* _INSTRUCTIONS FOR THE TASK_
Copy nothing but the text: reproduce each line of the listing exactly and leave the pictures out.

* _RECORDS SHOWN_
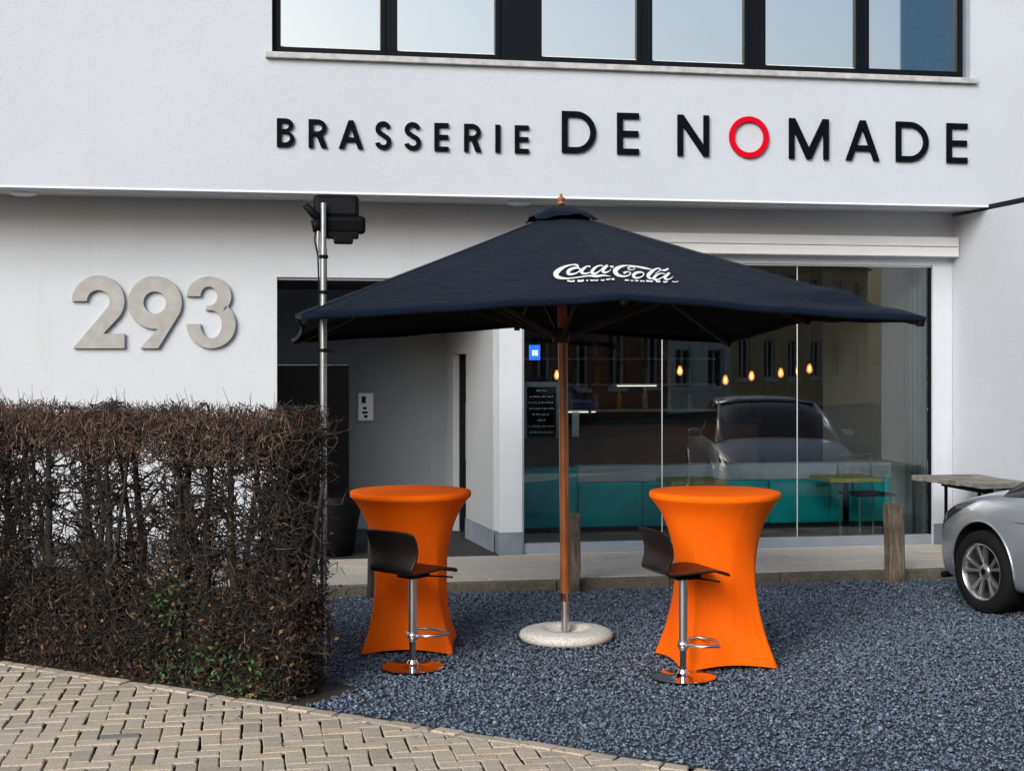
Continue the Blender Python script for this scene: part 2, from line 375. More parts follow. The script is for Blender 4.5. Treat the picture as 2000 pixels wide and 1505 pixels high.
def clip(poly, lim):
    out = []; n = len(poly)
    dd = lambda p: (p[0] - E0.x) * EN.x + (p[1] - E0.y) * EN.y - lim
    for i in range(n):
        p, q = poly[i], poly[(i + 1) % n]; a_, b_ = dd(p), dd(q)
        if a_ >= 0: out.append(p)
        if (a_ >= 0) != (b_ >= 0): t = a_ / (a_ - b_); out.append((p[0] + (q[0] - p[0]) * t, p[1] + (q[1] - p[1]) * t))
    cl = []
    for p in out:
        if not cl or (abs(p[0] - cl[-1][0]) + abs(p[1] - cl[-1][1])) > .012: cl.append(p)
    if len(cl) > 2 and (abs(cl[0][0] - cl[-1][0]) + abs(cl[0][1] - cl[-1][1])) < .012: cl.pop()
    return cl
BORD = .095
def area(pg): return .5 * sum(pg[i][0] * pg[(i + 1) % len(pg)][1] - pg[(i + 1) % len(pg)][0] * pg[i][1] for i in range(len(pg)))
blocks = []
for a in range(-75, 60):
    for b in range(-100, -25):
        m4 = (a - b) % 4
        if m4 not in (0, 3): continue
        wdt, dpt = (2 * U, U) if m4 == 0 else (U, 2 * U)
        x0, y0 = a * U, b * U; cx, cy = x0 + wdt / 2, y0 + dpt / 2
        d = (cx - E0.x) * EN.x + (cy - E0.y) * EN.y; s = (cx - E0.x) * ED.x + (cy - E0.y) * ED.y
        if d < BORD - .2 or d > 4.5 or s < -5.5 or s > 9: continue
        blocks.append((cx, cy, wdt, dpt, m4, d))
# the largest in the picture: those in or close to the view triangle
def view_rank(cx, cy):
    dx, dy = cx + 2.563, cy + 13.54; c_, s_ = math.cos(R(10.3)), math.sin(R(10.3)); X = c_ * dx - s_ * dy; Y = s_ * dx + c_ * dy
    if Y < .5: return 99
    px = 1000 + 2800 * X / Y; py = 700 + 2800 * 1.97 / Y
    return max(0, -px, px - 2000, py - 1505) / 100 + (0 if py > 1250 else .2)
blocks.sort(key=lambda t: view_rank(t[0], t[1]))
rest = MB(); count = 0
def tiltm(cx, cy, z): return Matrix.Translation((cx, cy, z)) @ Matrix.Rotation(rnd.gauss(0, .006), 4, 'X') @ Matrix.Rotation(rnd.gauss(0, .006), 4, 'Y') @ Matrix.Rotation(rnd.gauss(0, .012), 4, 'Z')
for cx, cy, wd, dp, m4, d in blocks:
    full = [(cx - wd / 2, cy - dp / 2), (cx + wd / 2, cy - dp / 2), (cx + wd / 2, cy + dp / 2), (cx - wd / 2, cy + dp / 2)]
    mn = min((p[0] - E0.x) * EN.x + (p[1] - E0.y) * EN.y for p in full)
    z = rnd.gauss(0, .0018); mt = tiltm(cx, cy, z)
    if mn >= BORD - .002:
        me = blk['h' if m4 == 0 else 'v', rnd.randrange(9)]
    else:
        pg = clip(full, BORD)
        if len(pg) < 3 or abs(area(pg)) < .0012: continue
        me = prism_block([(p[0] - cx, p[1] - cy) for p in jitter(pg, .002)], .05, .005, .009).mesh('paver'); me.materials.append(M['paver'])
    if count < 240:
        o = bpy.data.objects.new('paver', me); COL.objects.link(o); o.parent = pav; o.matrix_local = mt; count += 1
        if m4 == 0 and (abs(cx + 3.2) < .13 and abs(cy + 5.76) < .06 or abs(cx + 3.08) < .12 and abs(cy + 5.87) < .05):
            if len(grey) < 2:
                g = me.copy(); g.materials.clear(); g.materials.append(M['greypaver']); o.data = g; grey[count] = 1; o['label'] = 'grey replacement block among beige ones'
    else:
        rest.add([mt @ v.co for v in me.vertices], [tuple(p.vertices) for p in me.polygons])
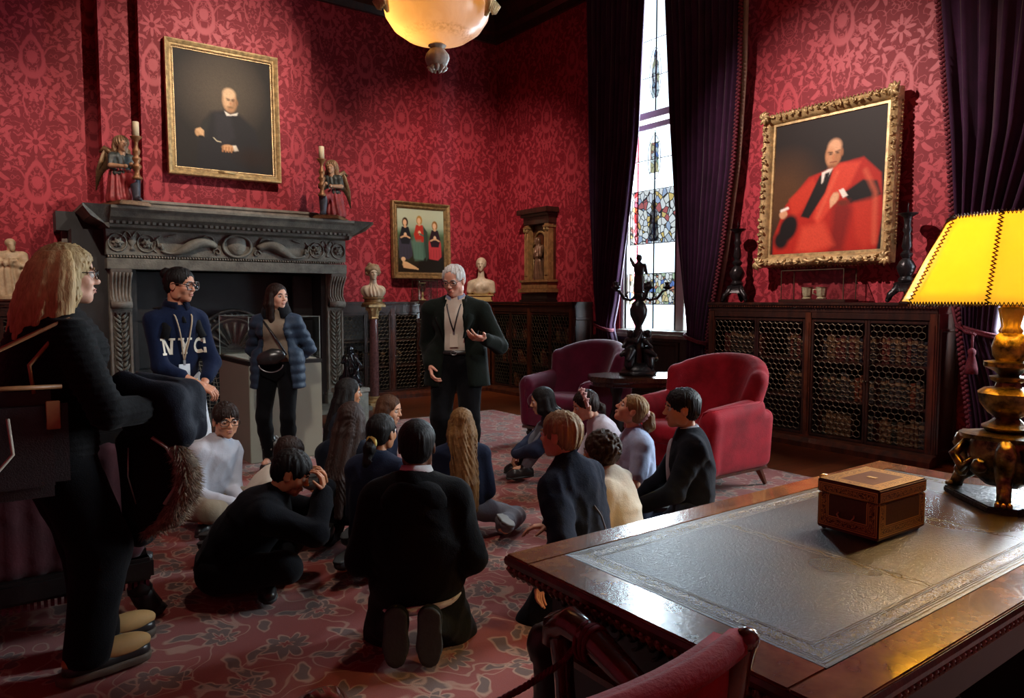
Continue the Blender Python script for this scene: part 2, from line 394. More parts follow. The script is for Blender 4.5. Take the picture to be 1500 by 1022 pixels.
def carpet_mat():
    m, t, b = new_mat('red_floral_carpet_pile'); v, xyz = coords(t)
    wn = noise(t, v, 2.3, 2); wn2 = noise(t, scaled(t, v, (1, 1, 3)), 5.5, 2); x = xyz[0]+(wn-.5)*.22; y = xyz[1]+(wn2-.5)*.18
    grey = None; line = None
    def shape(d, w=.007):
        nonlocal grey, line
        g = d.below(0, .006); l = d.abs().below(w, .006); grey = g if grey is None else grey.mx(g); line = l if line is None else line.mx(l)
    for ox, oy, per, rad, n in ((0, 0, .50, .108, 9), (.25, .25, .50, .096, 7)):
        X = ((x+ox)/per+.5).frac()*per-per/2; Y = ((y+oy)/per+.5).frac()*per-per/2
        r = hyp(X, Y); th = Y.at2(X)
        shape(r-((th*n/2).cos().abs()*.42+.62)*rad)
        core = r-((th*6).cos()*.25+.75)*.038
    # leaves in pairs and vines between the flowers
        ci = core.below(0, .006); grey = grey*(1-ci); line = line.mx(core.abs().below(.005, .005))
    for ox, oy, ca, sa in ((.12, .0, .7, .7), (-.12, .18, .9, -.43), (.02, .25, .3, .95), (.20, .13, -.6, .8), (.24, .03, .2, -.9)):
        X = ((x+ox)/.50+.5).frac()*.50-.25; Y = ((y+oy)/.50+.5).frac()*.50-.25
        P = X*ca+Y*sa; Q = Y*ca-X*sa; sw = (P*70).sin()*.006
        shape(hyp(P/.072, (Q+sw)/.030)*.034-.034, .005)
    vn = noise(t, vec(t, x, y, .3), 3.4, 1); line = line.mx((vn-.5).abs().below(.007, .006)*.9).mx((vn-.6).abs().below(.006, .006)*.8)
    pile = noise(t, v, 260, 2); cl = noise(t, v, .9, 2)
    red = mixc(t, cl, (.20, .022, .014), (.34, .046, .030))
    c = mixc(t, grey*.9, red, hexc('5f4c44')); c = mixc(t, line*.8, c, hexc('b9927c'))
    c = mixc(t, pile*.45, c, (.03, .015, .012)); t.links.new(c, b.inputs['Base Color'])
    b.inputs['Roughness'].default_value = .9; b.inputs['Sheen Weight'].default_value = .25; b.inputs['Specular IOR Level'].default_value = .15
    bump(t, b, pile, .5, .006); return m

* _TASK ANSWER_
Continue the Blender Python script for this scene: part 2, from line 375. More parts follow. The script is for Blender 4.5. Treat the picture as 2000 pixels wide and 1505 pixels high.
def clip(poly, lim):
    out = []; n = len(poly)
    dd = lambda p: (p[0] - E0.x) * EN.x + (p[1] - E0.y) * EN.y - lim
    for i in range(n):
        p, q = poly[i], poly[(i + 1) % n]; a_, b_ = dd(p), dd(q)
        if a_ >= 0: out.append(p)
        if (a_ >= 0) != (b_ >= 0): t = a_ / (a_ - b_); out.append((p[0] + (q[0] - p[0]) * t, p[1] + (q[1] - p[1]) * t))
    cl = []
    for p in out:
        if not cl or (abs(p[0] - cl[-1][0]) + abs(p[1] - cl[-1][1])) > .012: cl.append(p)
    if len(cl) > 2 and (abs(cl[0][0] - cl[-1][0]) + abs(cl[0][1] - cl[-1][1])) < .012: cl.pop()
    return cl
BORD = .095
def area(pg): return .5 * sum(pg[i][0] * pg[(i + 1) % len(pg)][1] - pg[(i + 1) % len(pg)][0] * pg[i][1] for i in range(len(pg)))
blocks = []
for a in range(-75, 60):
    for b in range(-100, -25):
        m4 = (a - b) % 4
        if m4 not in (0, 3): continue
        wdt, dpt = (2 * U, U) if m4 == 0 else (U, 2 * U)
        x0, y0 = a * U, b * U; cx, cy = x0 + wdt / 2, y0 + dpt / 2
        d = (cx - E0.x) * EN.x + (cy - E0.y) * EN.y; s = (cx - E0.x) * ED.x + (cy - E0.y) * ED.y
        if d < BORD - .2 or d > 4.5 or s < -5.5 or s > 9: continue
        blocks.append((cx, cy, wdt, dpt, m4, d))
# the largest in the picture: those in or close to the view triangle
def view_rank(cx, cy):
    dx, dy = cx + 2.563, cy + 13.54; c_, s_ = math.cos(R(10.3)), math.sin(R(10.3)); X = c_ * dx - s_ * dy; Y = s_ * dx + c_ * dy
    if Y < .5: return 99
    px = 1000 + 2800 * X / Y; py = 700 + 2800 * 1.97 / Y
    return max(0, -px, px - 2000, py - 1505) / 100 + (0 if py > 1250 else .2)
blocks.sort(key=lambda t: view_rank(t[0], t[1]))
rest = MB(); count = 0
def tiltm(cx, cy, z): return Matrix.Translation((cx, cy, z)) @ Matrix.Rotation(rnd.gauss(0, .006), 4, 'X') @ Matrix.Rotation(rnd.gauss(0, .006), 4, 'Y') @ Matrix.Rotation(rnd.gauss(0, .012), 4, 'Z')
for cx, cy, wd, dp, m4, d in blocks:
    full = [(cx - wd / 2, cy - dp / 2), (cx + wd / 2, cy - dp / 2), (cx + wd / 2, cy + dp / 2), (cx - wd / 2, cy + dp / 2)]
    mn = min((p[0] - E0.x) * EN.x + (p[1] - E0.y) * EN.y for p in full)
    z = rnd.gauss(0, .0018); mt = tiltm(cx, cy, z)
    if mn >= BORD - .002:
        me = blk['h' if m4 == 0 else 'v', rnd.randrange(9)]
    else:
        pg = clip(full, BORD)
        if len(pg) < 3 or abs(area(pg)) < .0012: continue
        me = prism_block([(p[0] - cx, p[1] - cy) for p in jitter(pg, .002)], .05, .005, .009).mesh('paver'); me.materials.append(M['paver'])
    if count < 240:
        o = bpy.data.objects.new('paver', me); COL.objects.link(o); o.parent = pav; o.matrix_local = mt; count += 1
        if m4 == 0 and (abs(cx + 3.2) < .13 and abs(cy + 5.76) < .06 or abs(cx + 3.08) < .12 and abs(cy + 5.87) < .05):
            if len(grey) < 2:
                g = me.copy(); g.materials.clear(); g.materials.append(M['greypaver']); o.data = g; grey[count] = 1; o['label'] = 'grey replacement block among beige ones'
    else:
        rest.add([mt @ v.co for v in me.vertices], [tuple(p.vertices) for p in me.polygons])
Continue the Blender Python script for this scene: part 2, from line 394. More parts follow. The script is for Blender 4.5. Take the picture to be 1500 by 1022 pixels.
def carpet_mat():
    m, t, b = new_mat('red_floral_carpet_pile'); v, xyz = coords(t)
    wn = noise(t, v, 2.3, 2); wn2 = noise(t, scaled(t, v, (1, 1, 3)), 5.5, 2); x = xyz[0]+(wn-.5)*.22; y = xyz[1]+(wn2-.5)*.18
    grey = None; line = None
    def shape(d, w=.007):
        nonlocal grey, line
        g = d.below(0, .006); l = d.abs().below(w, .006); grey = g if grey is None else grey.mx(g); line = l if line is None else line.mx(l)
    for ox, oy, per, rad, n in ((0, 0, .50, .108, 9), (.25, .25, .50, .096, 7)):
        X = ((x+ox)/per+.5).frac()*per-per/2; Y = ((y+oy)/per+.5).frac()*per-per/2
        r = hyp(X, Y); th = Y.at2(X)
        shape(r-((th*n/2).cos().abs()*.42+.62)*rad)
        core = r-((th*6).cos()*.25+.75)*.038
    # leaves in pairs and vines between the flowers
        ci = core.below(0, .006); grey = grey*(1-ci); line = line.mx(core.abs().below(.005, .005))
    for ox, oy, ca, sa in ((.12, .0, .7, .7), (-.12, .18, .9, -.43), (.02, .25, .3, .95), (.20, .13, -.6, .8), (.24, .03, .2, -.9)):
        X = ((x+ox)/.50+.5).frac()*.50-.25; Y = ((y+oy)/.50+.5).frac()*.50-.25
        P = X*ca+Y*sa; Q = Y*ca-X*sa; sw = (P*70).sin()*.006
        shape(hyp(P/.072, (Q+sw)/.030)*.034-.034, .005)
    vn = noise(t, vec(t, x, y, .3), 3.4, 1); line = line.mx((vn-.5).abs().below(.007, .006)*.9).mx((vn-.6).abs().below(.006, .006)*.8)
    pile = noise(t, v, 260, 2); cl = noise(t, v, .9, 2)
    red = mixc(t, cl, (.20, .022, .014), (.34, .046, .030))
    c = mixc(t, grey*.9, red, hexc('5f4c44')); c = mixc(t, line*.8, c, hexc('b9927c'))
    c = mixc(t, pile*.45, c, (.03, .015, .012)); t.links.new(c, b.inputs['Base Color'])
    b.inputs['Roughness'].default_value = .9; b.inputs['Sheen Weight'].default_value = .25; b.inputs['Specular IOR Level'].default_value = .15
    bump(t, b, pile, .5, .006); return m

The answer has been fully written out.